THE PROBLEM
Take every line from the listing below that includes "part" and copy it.

THE DATA
>>>>

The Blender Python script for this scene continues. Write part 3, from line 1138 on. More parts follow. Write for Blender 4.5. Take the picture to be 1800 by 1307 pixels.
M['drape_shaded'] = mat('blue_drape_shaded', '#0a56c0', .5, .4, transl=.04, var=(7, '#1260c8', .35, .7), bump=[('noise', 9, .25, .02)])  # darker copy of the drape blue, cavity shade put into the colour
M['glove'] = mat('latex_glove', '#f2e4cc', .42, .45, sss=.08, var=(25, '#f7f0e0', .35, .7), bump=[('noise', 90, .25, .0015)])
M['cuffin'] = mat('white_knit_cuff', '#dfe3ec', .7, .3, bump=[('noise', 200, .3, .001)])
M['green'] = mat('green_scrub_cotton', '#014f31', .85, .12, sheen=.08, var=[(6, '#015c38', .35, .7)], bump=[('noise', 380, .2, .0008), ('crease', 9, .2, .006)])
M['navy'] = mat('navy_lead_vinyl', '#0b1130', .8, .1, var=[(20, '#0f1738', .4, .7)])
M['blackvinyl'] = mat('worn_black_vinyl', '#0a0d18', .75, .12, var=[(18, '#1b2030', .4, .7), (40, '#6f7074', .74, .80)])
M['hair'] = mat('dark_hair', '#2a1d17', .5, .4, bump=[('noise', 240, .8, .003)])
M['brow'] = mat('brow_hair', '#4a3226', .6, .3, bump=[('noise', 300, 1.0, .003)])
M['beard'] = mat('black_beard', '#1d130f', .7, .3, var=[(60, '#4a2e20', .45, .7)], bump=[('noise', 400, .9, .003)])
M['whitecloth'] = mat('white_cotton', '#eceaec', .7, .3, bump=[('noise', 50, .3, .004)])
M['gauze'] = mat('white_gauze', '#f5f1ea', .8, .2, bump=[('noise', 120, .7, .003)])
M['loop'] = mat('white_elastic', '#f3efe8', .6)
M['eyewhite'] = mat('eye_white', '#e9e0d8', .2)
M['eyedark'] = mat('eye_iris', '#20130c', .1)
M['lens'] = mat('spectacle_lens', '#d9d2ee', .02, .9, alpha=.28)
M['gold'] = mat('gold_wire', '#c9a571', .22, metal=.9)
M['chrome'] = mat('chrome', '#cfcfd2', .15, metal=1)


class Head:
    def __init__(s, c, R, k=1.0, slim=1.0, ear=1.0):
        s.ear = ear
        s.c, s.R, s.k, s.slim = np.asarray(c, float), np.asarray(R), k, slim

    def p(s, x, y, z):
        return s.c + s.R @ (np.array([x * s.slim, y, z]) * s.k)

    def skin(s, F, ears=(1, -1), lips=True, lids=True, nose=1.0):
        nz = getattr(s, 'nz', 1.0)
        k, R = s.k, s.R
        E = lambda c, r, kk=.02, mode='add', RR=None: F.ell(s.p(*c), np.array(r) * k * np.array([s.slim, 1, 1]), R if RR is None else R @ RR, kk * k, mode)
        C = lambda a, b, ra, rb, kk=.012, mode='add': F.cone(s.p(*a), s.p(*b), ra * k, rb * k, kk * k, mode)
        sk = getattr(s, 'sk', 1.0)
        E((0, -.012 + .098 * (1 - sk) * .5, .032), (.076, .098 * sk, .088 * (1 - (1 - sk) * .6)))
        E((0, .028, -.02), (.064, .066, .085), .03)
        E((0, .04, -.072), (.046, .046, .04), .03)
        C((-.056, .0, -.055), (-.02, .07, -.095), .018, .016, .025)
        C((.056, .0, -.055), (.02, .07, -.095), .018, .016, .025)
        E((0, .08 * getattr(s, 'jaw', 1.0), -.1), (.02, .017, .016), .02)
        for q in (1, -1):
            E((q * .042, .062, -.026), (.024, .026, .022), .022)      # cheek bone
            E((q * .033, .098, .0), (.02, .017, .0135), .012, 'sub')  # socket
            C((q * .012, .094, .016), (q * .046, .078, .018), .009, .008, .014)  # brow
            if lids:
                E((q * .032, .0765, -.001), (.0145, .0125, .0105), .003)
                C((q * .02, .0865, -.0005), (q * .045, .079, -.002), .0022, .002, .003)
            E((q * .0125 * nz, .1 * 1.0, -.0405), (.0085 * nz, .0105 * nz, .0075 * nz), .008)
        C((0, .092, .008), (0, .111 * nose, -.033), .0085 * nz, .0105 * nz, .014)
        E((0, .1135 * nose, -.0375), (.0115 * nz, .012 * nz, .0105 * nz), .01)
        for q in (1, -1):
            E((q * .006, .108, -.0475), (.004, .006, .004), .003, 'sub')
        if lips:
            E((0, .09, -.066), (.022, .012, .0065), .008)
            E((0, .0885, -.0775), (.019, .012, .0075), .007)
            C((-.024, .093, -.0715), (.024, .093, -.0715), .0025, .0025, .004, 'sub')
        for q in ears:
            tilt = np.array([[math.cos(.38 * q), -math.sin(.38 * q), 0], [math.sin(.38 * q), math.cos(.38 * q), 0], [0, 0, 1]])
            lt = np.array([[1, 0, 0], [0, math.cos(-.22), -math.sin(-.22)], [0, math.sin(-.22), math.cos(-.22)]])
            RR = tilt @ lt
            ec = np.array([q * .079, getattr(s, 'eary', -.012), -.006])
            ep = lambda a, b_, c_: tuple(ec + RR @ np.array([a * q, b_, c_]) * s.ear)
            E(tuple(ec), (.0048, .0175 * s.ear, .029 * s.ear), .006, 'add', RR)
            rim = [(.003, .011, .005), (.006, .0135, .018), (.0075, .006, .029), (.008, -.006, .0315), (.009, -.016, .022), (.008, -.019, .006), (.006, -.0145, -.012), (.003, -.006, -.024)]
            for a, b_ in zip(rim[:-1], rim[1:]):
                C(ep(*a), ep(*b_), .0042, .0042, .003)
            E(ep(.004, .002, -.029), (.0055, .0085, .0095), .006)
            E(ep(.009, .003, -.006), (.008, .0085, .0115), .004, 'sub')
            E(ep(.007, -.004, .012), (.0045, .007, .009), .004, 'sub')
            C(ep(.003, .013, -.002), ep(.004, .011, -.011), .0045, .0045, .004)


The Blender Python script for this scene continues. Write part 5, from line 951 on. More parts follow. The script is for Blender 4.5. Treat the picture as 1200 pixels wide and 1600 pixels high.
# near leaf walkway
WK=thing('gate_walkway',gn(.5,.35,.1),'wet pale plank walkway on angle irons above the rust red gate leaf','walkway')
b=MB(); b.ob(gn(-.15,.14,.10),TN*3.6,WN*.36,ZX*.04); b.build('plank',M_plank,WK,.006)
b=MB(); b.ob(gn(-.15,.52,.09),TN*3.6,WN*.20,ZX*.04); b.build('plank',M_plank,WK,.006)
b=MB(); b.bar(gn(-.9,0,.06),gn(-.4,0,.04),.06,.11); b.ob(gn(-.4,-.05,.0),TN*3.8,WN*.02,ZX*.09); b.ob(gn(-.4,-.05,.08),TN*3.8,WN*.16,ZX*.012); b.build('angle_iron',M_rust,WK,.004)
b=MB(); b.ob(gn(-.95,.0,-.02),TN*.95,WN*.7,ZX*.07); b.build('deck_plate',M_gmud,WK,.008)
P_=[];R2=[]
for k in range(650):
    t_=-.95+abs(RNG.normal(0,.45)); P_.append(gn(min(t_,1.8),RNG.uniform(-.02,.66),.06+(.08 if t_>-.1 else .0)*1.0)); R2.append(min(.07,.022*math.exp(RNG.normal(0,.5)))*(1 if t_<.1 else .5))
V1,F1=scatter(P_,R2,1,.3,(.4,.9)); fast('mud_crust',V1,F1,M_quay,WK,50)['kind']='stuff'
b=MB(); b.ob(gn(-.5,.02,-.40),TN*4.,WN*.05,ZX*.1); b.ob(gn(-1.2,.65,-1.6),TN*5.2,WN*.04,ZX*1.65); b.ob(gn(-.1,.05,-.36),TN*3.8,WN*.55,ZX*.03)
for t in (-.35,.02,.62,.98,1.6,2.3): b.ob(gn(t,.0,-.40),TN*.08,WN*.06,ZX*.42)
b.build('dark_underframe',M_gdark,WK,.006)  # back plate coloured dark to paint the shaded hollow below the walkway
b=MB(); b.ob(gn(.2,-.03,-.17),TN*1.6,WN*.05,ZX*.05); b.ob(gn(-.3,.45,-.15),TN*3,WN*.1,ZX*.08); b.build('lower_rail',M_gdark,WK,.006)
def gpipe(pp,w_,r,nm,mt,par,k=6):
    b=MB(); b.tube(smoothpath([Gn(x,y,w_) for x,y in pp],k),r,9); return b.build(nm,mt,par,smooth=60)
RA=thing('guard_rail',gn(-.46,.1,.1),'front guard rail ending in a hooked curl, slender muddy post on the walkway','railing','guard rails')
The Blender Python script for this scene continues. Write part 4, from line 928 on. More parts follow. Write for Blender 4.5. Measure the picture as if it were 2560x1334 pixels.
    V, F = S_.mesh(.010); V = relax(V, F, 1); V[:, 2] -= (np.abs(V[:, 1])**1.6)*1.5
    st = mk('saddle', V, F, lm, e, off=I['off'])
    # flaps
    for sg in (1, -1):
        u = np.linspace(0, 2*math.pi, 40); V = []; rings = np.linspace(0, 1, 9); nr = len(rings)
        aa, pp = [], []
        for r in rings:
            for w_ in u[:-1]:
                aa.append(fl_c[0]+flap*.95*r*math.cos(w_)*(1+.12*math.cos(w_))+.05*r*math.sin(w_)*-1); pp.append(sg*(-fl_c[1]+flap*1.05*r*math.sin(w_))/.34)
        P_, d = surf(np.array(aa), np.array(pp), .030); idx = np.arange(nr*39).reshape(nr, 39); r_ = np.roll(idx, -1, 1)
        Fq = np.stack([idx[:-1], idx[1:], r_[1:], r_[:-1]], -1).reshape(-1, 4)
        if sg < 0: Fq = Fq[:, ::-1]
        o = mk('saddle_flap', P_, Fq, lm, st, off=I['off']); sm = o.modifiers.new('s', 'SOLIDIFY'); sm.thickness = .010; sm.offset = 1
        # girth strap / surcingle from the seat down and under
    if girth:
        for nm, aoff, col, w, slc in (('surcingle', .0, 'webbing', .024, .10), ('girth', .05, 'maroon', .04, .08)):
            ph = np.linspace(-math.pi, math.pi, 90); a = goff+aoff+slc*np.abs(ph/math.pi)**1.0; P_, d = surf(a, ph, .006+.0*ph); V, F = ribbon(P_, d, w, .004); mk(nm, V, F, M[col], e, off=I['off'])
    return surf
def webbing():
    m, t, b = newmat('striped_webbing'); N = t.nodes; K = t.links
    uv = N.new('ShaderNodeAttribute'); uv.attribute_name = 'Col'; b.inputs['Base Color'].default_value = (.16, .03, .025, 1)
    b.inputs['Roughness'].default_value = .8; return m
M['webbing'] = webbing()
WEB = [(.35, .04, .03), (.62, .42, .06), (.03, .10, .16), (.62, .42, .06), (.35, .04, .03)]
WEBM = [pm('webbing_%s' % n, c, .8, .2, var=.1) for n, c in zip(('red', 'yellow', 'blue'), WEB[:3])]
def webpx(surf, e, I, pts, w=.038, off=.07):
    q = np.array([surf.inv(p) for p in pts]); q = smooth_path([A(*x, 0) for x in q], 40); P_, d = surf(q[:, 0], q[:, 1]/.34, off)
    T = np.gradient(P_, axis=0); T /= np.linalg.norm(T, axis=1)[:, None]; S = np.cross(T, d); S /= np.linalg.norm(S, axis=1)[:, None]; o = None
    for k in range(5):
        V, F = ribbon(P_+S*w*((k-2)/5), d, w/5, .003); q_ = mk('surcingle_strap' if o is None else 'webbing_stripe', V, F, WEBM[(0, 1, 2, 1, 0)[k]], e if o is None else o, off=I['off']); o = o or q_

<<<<

OUTPUT OF THE TASK
The Blender Python script for this scene continues. Write part 3, from line 1138 on. More parts follow. Write for Blender 4.5. Take the picture to be 1800 by 1307 pixels.
The Blender Python script for this scene continues. Write part 5, from line 951 on. More parts follow. The script is for Blender 4.5. Treat the picture as 1200 pixels wide and 1600 pixels high.
The Blender Python script for this scene continues. Write part 4, from line 928 on. More parts follow. Write for Blender 4.5. Measure the picture as if it were 2560x1334 pixels.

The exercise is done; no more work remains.